Org Charts: Avoid the Mistake of the Rake Org Chart

Video Transcript

Every time I ask people, “Do you have an org structure?” They always say. “Yes.” They are always able to print it and show me.

But once I start really diving into the organization, talking to people and saying let’s roll the tape and see how it’s really behaving. This is what the organizational structure really looks like:

This is a rake org chart.

You’ve got a leader and you’ve got several people that are responsible for doing the work. This is what the org structure all the sudden looks like. Once again, no one draws it this way, but this is the way it’s actually functioning

We call this a rake organization because it performs like a rake.

Remember: structure drives behavior.

The person at the top is very technically-oriented or very talented in their field of expertise. They are dominant in that way or they’re really good at sales. They have incredible ability to just sell and develop. But what they are typically not great at are being really effective managers.

Managers are people that really try to get results through people. People are just the conduit. Managers select people with development potential.  They put in systems and processes. They’re really the ones that understand the technical requirements of executing on the vision and the strategy.
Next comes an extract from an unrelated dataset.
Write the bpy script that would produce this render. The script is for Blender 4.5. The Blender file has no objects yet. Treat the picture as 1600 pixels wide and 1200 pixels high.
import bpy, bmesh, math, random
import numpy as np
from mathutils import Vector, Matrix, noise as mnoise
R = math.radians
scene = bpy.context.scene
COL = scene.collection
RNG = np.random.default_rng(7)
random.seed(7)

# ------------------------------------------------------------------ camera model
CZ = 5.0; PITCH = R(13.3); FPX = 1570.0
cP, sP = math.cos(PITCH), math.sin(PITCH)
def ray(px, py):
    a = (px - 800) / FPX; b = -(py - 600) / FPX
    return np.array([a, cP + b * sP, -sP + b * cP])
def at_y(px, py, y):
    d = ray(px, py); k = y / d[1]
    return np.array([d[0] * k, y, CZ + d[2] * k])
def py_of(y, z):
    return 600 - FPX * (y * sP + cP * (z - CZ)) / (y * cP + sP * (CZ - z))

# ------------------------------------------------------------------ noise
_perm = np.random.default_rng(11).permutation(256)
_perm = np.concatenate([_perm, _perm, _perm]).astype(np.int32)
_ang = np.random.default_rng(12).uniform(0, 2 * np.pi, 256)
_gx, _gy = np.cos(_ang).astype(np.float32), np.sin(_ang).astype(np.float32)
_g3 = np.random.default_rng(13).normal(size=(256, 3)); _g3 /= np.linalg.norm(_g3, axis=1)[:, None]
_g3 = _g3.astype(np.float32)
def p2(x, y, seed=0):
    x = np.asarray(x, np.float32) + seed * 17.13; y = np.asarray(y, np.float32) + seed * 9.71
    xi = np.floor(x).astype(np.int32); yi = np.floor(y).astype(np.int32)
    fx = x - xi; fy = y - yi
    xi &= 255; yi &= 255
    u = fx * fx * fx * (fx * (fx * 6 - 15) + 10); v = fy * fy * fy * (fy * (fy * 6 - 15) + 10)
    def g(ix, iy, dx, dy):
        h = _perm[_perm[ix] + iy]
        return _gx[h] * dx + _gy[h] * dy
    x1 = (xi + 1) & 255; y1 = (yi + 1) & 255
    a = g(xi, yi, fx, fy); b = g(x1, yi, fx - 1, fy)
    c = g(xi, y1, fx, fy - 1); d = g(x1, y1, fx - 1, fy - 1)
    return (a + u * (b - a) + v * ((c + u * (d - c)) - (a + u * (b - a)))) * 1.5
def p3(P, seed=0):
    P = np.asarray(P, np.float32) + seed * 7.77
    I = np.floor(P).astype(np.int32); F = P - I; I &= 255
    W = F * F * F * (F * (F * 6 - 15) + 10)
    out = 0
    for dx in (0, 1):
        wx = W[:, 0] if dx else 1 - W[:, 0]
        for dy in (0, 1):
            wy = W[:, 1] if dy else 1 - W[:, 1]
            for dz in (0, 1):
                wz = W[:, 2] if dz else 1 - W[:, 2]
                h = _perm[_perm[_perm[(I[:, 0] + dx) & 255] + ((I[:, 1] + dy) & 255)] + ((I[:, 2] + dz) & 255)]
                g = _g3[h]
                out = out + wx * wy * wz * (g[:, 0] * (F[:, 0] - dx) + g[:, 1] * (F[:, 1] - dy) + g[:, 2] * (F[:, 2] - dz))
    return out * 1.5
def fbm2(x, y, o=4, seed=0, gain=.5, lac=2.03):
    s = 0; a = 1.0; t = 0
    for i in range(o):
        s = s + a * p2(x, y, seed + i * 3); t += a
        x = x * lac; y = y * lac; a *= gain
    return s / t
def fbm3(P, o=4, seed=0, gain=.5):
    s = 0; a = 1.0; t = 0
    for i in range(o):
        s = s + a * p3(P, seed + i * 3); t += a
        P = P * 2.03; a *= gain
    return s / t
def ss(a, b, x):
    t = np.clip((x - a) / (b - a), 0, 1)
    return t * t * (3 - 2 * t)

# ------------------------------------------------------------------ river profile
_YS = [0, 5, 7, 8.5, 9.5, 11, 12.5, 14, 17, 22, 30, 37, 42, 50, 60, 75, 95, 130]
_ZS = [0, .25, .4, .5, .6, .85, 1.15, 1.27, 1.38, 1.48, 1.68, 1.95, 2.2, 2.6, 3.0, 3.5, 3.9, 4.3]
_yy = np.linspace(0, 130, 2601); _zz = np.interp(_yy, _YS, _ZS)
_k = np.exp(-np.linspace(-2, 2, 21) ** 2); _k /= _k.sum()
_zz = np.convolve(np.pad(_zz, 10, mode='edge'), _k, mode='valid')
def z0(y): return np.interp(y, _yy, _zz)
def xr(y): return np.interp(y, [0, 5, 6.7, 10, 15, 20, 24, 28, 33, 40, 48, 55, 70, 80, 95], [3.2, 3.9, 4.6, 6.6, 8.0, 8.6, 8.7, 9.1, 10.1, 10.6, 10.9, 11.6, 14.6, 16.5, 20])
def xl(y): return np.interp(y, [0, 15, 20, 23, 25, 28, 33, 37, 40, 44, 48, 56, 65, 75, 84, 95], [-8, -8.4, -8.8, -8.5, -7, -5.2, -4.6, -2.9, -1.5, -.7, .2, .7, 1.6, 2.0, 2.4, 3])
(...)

What does this rake structure do? This structure forces this person at the top to become a manager. It actually causes them to start playing to their weaknesses, when we are in our fastest point of growth.

Oftentimes when I talk to leaders, they feel this.

They say, “I feel like i’m working in the business…I can no longer work on the business.” So what they do? They plug somebody else in, right below:

What the leader wants this new person to do is start running the organization. What do the people below do? They’re not quite sure what is and what is NOT this person’s responsibility.

What happens is we just unintentionally moved the Rake somewhere else in the organization.